Housing markets are preferred destinations for foreign investors looking for yields, vacation homes or safe havens, or for those dodging tax restraints and corruption crackdowns in their home countries. But demand for U.S. homes from foreign investors, especially Chinese, pushes up home prices, exacerbating concerns over housing affordability, according to new research from Wharton.
House prices grew 8 percentage points more in U.S. zip codes with high foreign-born Chinese populations from 2012 to 2018, according to a paper titled “Global Capital and Local Assets: House Prices, Quantities, and Elasticities,” authored by Wharton doctoral student Caitlin Gorback and Wharton real estate professor Benjamin Keys.
“The big picture is we have an affordability crisis for housing in the cities where the jobs are,” Keys says. “One of the real tensions in the U.S. housing market is that the places that are seeing sharp job growth are not creating new housing quickly enough to accommodate that job growth.”
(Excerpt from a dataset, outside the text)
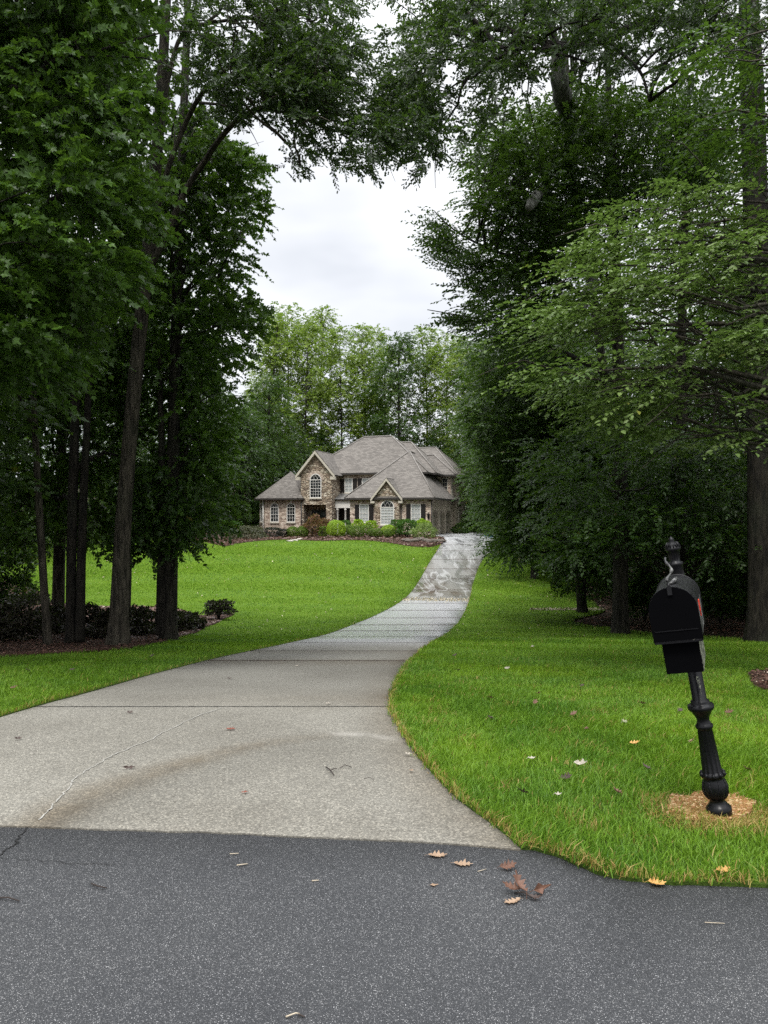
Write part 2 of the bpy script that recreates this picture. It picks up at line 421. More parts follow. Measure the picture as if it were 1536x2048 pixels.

Foreigners buying U.S. homes potentially exacerbate that problem of affordability, Keys continued. Chinese buyers have led foreign investments in U.S. homes for the past seven years. In 2019-2020, they bought U.S. home properties worth $11.5 billion, or little more than a sixth of the total, according to a report from the National Association of Realtors (NAR). Other investors in the top five came from Canada, Mexico, India and Colombia, in that order. (Colombia last year replaced the U.K. as the fifth-largest country of origin of foreign buyers). Foreign buyer purchases made up 4% of the $1.7 trillion existing-home sales last year, the NAR report noted.
The research by Gorback and Keys also shows that house prices and rents have risen in places that have seen large doses of foreign investment. “That is in large part because the places where you see foreign buyers are those same places that have more dynamic economies and have more jobs.”
The “demand shock” of foreign investment can trigger ripple effects in housing markets, the study finds, citing Seattle as a case example. “In the case of Seattle, when you drill down geographically, you see this pattern of differential house price growth, not just in the high foreign-born neighborhoods, but in the neighborhoods that border those neighborhoods,” says Keys.